On this note, Bhoorasingh explained that capacity refers to an insurer’s or reinsurer’s ability to protect itself from risk with proper capitalisation. Capital is necessary for the payout of claims.
However, with inflation at historic highs in some jurisdictions, and as central banks around the world try to cauterise the impact of inflation with interest rate hikes, Bhoorasing explained that investments in insurance may lose ground to safer interest-bearing instruments.
“You also have the whole economic and financial markets uncertainty with what’s happening as interest rates go up. So if interest rates are going up, it might be safer to put your money in bonds …” the Guardian General executive informed Sunday Finance.
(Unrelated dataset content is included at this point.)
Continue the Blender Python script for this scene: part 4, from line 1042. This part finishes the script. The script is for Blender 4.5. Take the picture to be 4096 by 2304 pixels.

Pointing to recent fires on the premises of major Jamaican manufacturers, Bhoorasing said that catastrophic events of that nature have also influenced the decision of reinsurers.

Responding to the issue of building capacity, Donaldson argued that this responsibility should fall to insurance companies to ensure they have the backing of reinsurers. She said that this may mean increasing rates across all categories of property and casualty insurance, but also suggested a segmented pricing approach to make insurance rate increases less onerous on policyholders.
The IAJ president anticipates that if the price of construction inputs and motor vehicle parts continue to rise, then the same will follow for vehicle policies.
According to AM Best, consolidated gross premiums among rated Caribbean property and casualty insurers rose by 10.6 per cent in 2021, signalling that the cost of insurance cover will continue to increase in some territories.
Back in June, Charles Johnson of the Bahamas Insurance Association had warned that reinsurance cost could continue on an upward trajectory in 2023 as reinsurers adjust their appetites for catastrophic risk in the region based on the findings of research on climate change.

In an interview on Guardian Radio he also shared that at least one reinsurer has completely removed itself from providing catastrophic insurance in the region.
“Recently there’s been some talk on possible rate increases for property insurance. The rates in The Bahamas and the Caribbean are driven by the reinsurers. They are the wholesalers,” The Nassau Guardian quotes Johnson.
“The local insurance company has very little control over pricing. And what is really driving the concern, as we all know, is really what’s happening with global warming and reinsurers. The way they are beginning to look at the pricing of reinsurance for insurers is based upon the science that is being produced,” the article continues.
Johnson said he expects that when insurance providers in the Caribbean renew their treaties with reinsurers, costs could go up 15 per cent.
But while rates have climbed in The Bahamas, demand for property and casualty coverage has also increased — both subsequent to the catastrophic damage caused by Hurricane Dorian on the islands of Abaco and Grand Bahama in The Bahamas in 2019.
“With supply chain issues, inflation, the cost of goods going up… one should also be considering increasing the insured value of their property. There is certainly a requirement under the conditions of your policy that you insure for the full replacement value, which means that one has to pay close attention to the increase in value,” Johnson advised.
Responding to a query from EcoBuzz on the outlook for the region, Randy Graham, president of the Insurance Association of the Caribbean noted, “The Caribbean is expected to experience a hardening reinsurance market where there may be pressure on the availability of reinsurance capacity. This has been a discussion point in the past, but it seems the situation has hardened even further.
“When reinsurance capacity demand is possibly higher than supply we see increases in the cost of reinsurance. It is still too early to say what the amount of the increase will be because many insurance companies in the Caribbean will not renew their reinsurance treaties until January 1, 2023. When the reinsurance treaties are renewed, companies will have a better sense of the additional cost of their reinsurance programmes,” he continued.
Graham concluded that, “Early indications suggest increases in the reinsurance cost, and then companies will have to make their own internal decisions on how to manage the increased reinsurance cost. The level of increase in reinsurance cost will impact whether rates charged to customers in the Caribbean are impacted.”